PNNL

Abstract

Atomization energies at 0 K and heats of formation at 0 K and 298 K are predicted for the H(4-n)BXn- and the H(3-n)BXnF- compounds for (X = F, Cl, Br, I, NH2, OH, and SH) from coupled cluster theory (CCSD(T)) calculations with effective core potential correlation-consistent basis sets. In order to achieve near chemical accuracy (±1.0 kcal/mol), additional corrections were added to the complete basis set binding energies. The hydride, fluoride and X- affinities of the H(3-n)BXn compounds were predicted. Although the hydride and fluoride affinities differ somewhat in their magnitudes, they show very similar trends and are both suitable for judging the Lewis acidities of compounds.
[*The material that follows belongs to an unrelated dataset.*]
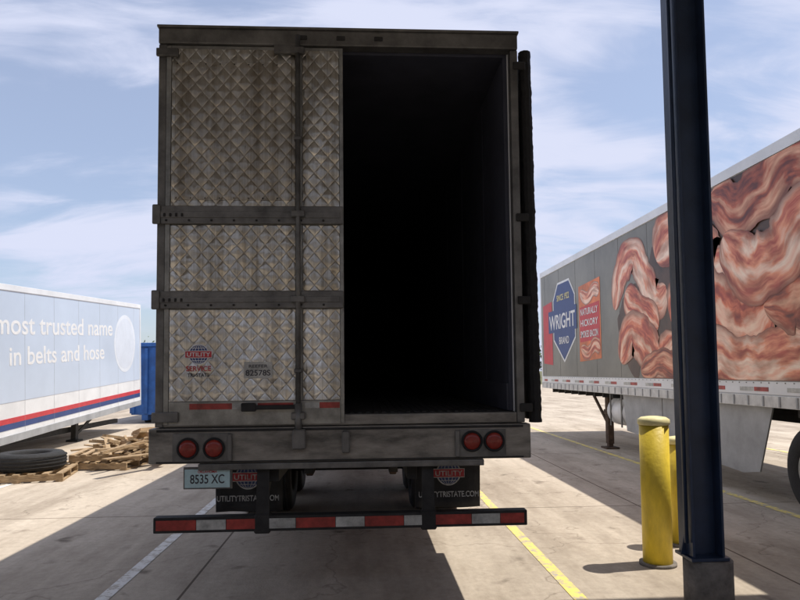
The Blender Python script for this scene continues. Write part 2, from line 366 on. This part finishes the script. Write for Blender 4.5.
for cx in (-.875,.64):
    w=.25
    bm=bmesh.new()
    V=[[bm.verts.new((cx-w+2*w*i/10, yf+.02*math.sin(i*.7)*(1-j/8.)+(.03*(1-j/8.)),.575+.49*j/8)) for j in range(9)] for i in range(11)]
    for i in range(10):
        for j in range(8): bm.faces.new((V[i][j],V[i+1][j],V[i+1][j+1],V[i][j+1]))
    o=mesh_obj('mud_flap',bm,M_flap,T,True); s=o.modifiers.new('s','SOLIDIFY'); s.thickness=.01
    globe(cx,yf-.024,.845,.095,T,M_flaptxt)
    text('flap_text','UTILITYTRISTATE.COM',(cx,yf-.026,.665),.06,M_flaptxt,T,0,.0008,align='CENTER',width=.46)
    box('flap_hanger',(cx-.28,yf-.005,1.066),(cx+.28,yf+.03,1.11),M_under,T,.004)
for ya in (7.9,9.15):
    cyl('axle',(-.15,ya,.52),.065,1.9,M_under,T,'X')
    for s,xc in ((-1,xl+.14),(-1,xl+.46),(1,xr-.46),(1,xr-.14)):
        wheel('tire',(xc,ya,.5),T,.26,.5,s)
    for xx in (-.62,.32):
        cyl('brake_chamber',(xx+.18 if xx<0 else xx-.18,ya-.22,.62),.085,.2,M_rust,T,'Y')
        cyl('air_bag',(xx,ya+.35,.80),.12,.22,M_black,T,'Z',bev=.03)
        boxes('hanger',[((xx-.05,ya-.55,.50),(xx+.05,ya-.40,.88))],M_under,T,.005)
        boxes('trailing_arm',[((xx-.04,ya-.45,.46),(xx+.04,ya+.40,.60))],M_rust,T,.01)
boxes('slider_crossbars',[((-.598,y,.90),(.298,y+.09,1.03)) for y in (7.0,8.1,9.4,10.2)],M_under,T,.004)
cyl('air_tank',(-.15,6.9,.85),.11,.75,M_under,T,'X',bev=.03)
boxes('brake_hose',[((-.30,6.0,.80),(-.285,7.0,.815)),((.02,6.0,.78),(.035,7.0,.795))],M_black,T)
boxes('landing_legs',[((xl+.35,16.4,.06),(xl+.47,16.55,1.12)),((xr-.47,16.4,.06),(xr-.35,16.55,1.12)),((xl+.28,16.32,.0),(xl+.54,16.63,.06)),((xr-.54,16.32,.0),(xr-.28,16.63,.06))],M_under,T,.005)
for o in T.children:
    if o.type=='MESH':
        for v in o.data.vertices:
            if v.co.z>1.9: v.co.z=1.9+(v.co.z-1.9)*.965

# ---------------------------------------------------------------- right trailer
X=4.75; S=empty('semi_trailer',(6.05,9.8,0))
ya,yb=2.5,17.1
box('body',(X+.004,ya,1.16),(X+2.6,yb,4.19),M_white,S,.02)
box('graphic_skin',(X-.002,ya+.1,1.47),(X+.003,yb-.05,4.075),M_gry,S,0)
box('top_rail',(X-.02,ya,4.08),(X+.02,yb+.01,4.215),M_white,S,.006)
box('bottom_rail',(X-.022,ya,1.16),(X+.003,yb,1.30),mat('rail_aluminium',(.62,.62,.61),.4,.3,.3,5),S,.006)
box('rub_rail_upper',(X-.012,ya,1.31),(X+.003,yb,1.465),M_white,S,.004)
boxes('rail_ribs',[((X-.03,ya+.1+i*.305,1.17),(X-.0225,ya+.13+i*.305,1.29)) for i in range(47)],M_skirt,S)
boxes('rail_rivets',[((X-.017,ya+.08+i*.15,1.44),(X-.0125,ya+.095+i*.15,1.452)) for i in range(96)],M_frame,S)
y=ya+.3;k=0
while y<yb-.4:
    box('side_tape',(X-.0155,y,1.345),(X-.0125,y+.28,1.395),(M_redtape,M_whtape)[k%2],S,0); y+=.30 if k%2==0 else .62; k+=1
boxes('panel_seams',[((X-.0045,ya+.6+i*1.24,1.47),(X-.0025,ya+.607+i*1.24,4.075)) for i in range(12)],M_frame,S)
box('front_corner',(X-.015,yb-.06,1.16),(X+.06,yb+.03,4.2),M_white,S,.02)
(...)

The only significant differences in their acidity strength orders are found for the boranes substituted with the strongly electron withdrawing and backdonating fluorine and hydroxyl ligands. The highest H- and F- affinities are found for BI3 and the lowest ones for B(NH2)3, and within the boron trihalide series the Lewis acidity increases monotonically with increasing atomic weight of the halogen, i.e., BI3 is a considerably stronger Lewis acid than BF3. For the X- affinities in the BX3, HBX2 and H2BX series, the fluorides show the highest values, while the amino and mercapto compounds show the lowest ones. Hydride and fluoride affinities trend linearly with the proton affinity of the anion of the X atom/group. Reasons for the correlation are discussed. This work was supported by the US Department of Energy Office of Basic Energy Sciences. Pacific Northwest National Laboratory is operated by Battelle for the US Department of Energy.